Mieux, ce rêve de rejoindre l'Union européenne, de rallier cette association, de participer à son évolution, se conjugue lui aussi avec le temps long de l'Histoire de la construction européenne. Deux ans à peine après le Traité de Rome qui créait la Communauté économique européenne (CEE), la Turquie frappait à la porte pour faire acte de candidature. Ainsi donc, avant l'Espagne, la Grande-Bretagne, la Grèce, le Portugal, l'Irlande et plusieurs autres, Ankara manifesta son désir d'Europe. Elle afficha ses couleurs mais, hélas pour elle, sa classe politique ne comprit jamais que le pacte économique était le prélude d'un pacte plus ambitieux, soit une construction politique.
La forte propension des élites politiques turques pour la dictature, pour la négation de ce qui fonde la démocratie élémentaire, a confirmé avec éclat que la Turquie demeurait bel et bien «l'enfant malade de l'Europe». Malade, les gestes faits ces jours-ci indiquent que politiquement elle l'est beaucoup moins qu'auparavant.

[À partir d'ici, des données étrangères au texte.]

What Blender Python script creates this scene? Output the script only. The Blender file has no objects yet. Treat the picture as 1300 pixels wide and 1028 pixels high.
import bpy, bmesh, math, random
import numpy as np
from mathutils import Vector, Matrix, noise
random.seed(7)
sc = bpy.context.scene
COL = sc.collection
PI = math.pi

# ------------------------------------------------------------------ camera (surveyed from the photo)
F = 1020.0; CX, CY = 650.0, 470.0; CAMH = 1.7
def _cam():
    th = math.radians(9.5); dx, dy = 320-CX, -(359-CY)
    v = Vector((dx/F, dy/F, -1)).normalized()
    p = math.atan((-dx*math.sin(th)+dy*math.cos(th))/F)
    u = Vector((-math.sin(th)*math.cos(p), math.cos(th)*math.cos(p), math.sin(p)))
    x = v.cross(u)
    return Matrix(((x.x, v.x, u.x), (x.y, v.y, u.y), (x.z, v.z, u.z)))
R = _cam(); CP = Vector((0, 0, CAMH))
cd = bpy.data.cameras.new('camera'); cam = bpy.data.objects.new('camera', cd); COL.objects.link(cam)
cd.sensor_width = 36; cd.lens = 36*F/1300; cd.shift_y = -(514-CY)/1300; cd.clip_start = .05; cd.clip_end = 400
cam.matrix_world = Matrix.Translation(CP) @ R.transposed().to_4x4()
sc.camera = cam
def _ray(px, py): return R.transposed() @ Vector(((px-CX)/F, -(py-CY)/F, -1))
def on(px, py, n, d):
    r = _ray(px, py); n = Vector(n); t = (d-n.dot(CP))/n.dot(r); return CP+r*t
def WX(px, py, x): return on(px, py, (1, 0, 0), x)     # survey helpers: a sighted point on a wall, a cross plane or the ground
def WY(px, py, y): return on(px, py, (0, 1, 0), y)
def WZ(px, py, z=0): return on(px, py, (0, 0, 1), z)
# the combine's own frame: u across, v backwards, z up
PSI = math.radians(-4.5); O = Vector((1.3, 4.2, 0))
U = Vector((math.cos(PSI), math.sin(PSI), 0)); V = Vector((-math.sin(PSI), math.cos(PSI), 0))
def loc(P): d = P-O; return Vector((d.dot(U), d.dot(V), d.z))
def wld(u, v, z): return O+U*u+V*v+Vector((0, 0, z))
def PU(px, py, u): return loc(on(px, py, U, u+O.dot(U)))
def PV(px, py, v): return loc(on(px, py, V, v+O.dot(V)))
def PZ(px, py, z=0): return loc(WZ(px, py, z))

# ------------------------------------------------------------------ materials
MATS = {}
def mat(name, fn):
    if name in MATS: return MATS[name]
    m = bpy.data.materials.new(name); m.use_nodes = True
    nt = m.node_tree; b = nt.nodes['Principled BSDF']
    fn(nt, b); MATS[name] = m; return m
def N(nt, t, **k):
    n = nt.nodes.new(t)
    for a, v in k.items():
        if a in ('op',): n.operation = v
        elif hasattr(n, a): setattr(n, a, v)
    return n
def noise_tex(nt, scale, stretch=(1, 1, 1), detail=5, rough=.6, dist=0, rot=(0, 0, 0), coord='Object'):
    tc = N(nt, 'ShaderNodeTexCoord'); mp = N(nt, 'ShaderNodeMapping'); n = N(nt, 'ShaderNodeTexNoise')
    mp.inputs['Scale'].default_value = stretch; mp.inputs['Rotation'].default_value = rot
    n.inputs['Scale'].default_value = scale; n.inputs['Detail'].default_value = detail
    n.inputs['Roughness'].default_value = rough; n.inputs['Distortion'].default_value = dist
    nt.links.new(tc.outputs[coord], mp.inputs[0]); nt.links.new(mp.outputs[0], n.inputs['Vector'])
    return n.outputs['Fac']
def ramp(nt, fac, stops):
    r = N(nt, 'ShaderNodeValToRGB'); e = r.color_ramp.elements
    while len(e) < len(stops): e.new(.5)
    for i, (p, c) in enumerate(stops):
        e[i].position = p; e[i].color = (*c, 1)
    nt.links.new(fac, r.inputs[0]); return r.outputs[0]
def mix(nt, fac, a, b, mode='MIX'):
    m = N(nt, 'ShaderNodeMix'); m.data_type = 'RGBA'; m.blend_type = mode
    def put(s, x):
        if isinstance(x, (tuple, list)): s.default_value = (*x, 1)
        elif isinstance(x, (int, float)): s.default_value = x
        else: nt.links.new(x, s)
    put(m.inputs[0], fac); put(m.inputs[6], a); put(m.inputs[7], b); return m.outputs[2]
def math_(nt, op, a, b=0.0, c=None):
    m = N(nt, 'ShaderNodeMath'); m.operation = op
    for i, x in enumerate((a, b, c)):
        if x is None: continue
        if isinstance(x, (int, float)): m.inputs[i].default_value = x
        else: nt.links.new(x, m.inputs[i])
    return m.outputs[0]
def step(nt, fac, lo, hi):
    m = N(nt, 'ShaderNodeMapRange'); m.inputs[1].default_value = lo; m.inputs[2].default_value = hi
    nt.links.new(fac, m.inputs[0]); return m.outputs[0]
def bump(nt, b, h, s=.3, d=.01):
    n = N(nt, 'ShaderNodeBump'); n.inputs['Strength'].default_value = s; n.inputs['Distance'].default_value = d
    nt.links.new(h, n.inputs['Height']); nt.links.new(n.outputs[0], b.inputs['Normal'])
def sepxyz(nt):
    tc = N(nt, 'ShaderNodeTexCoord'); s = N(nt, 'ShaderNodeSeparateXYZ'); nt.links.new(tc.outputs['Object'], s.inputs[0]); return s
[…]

Par contre, économiquement, la Turquie est actuellement aux portes des soins intensifs. Ce pays est en effet le plus endetté qui soit auprès du FMI, l'inflation avoisine 45 %, le taux d'intérêt est de 70 %, les chômeurs se comptent par millions. C'est d'ailleurs à cause de cela, de tous ces maux économiques, que la population turque veut plus que jamais adhérer à l'Europe. Plus des deux tiers des Turcs veulent que leur classe dirigeante mette les bouchées doubles pour accélérer le processus d'intégration.
Pour l'heure, la réaction des Européens est mitigée. Les «petites» nations ont salué les réformes effectuées, les «grandes» ont été fidèles à elles-mêmes: leur réaction a été mi-figue, mi-raisin. Aux Turcs, elles ont servi une réponse de Normand: peut-être bien que oui, peut-être bien que non.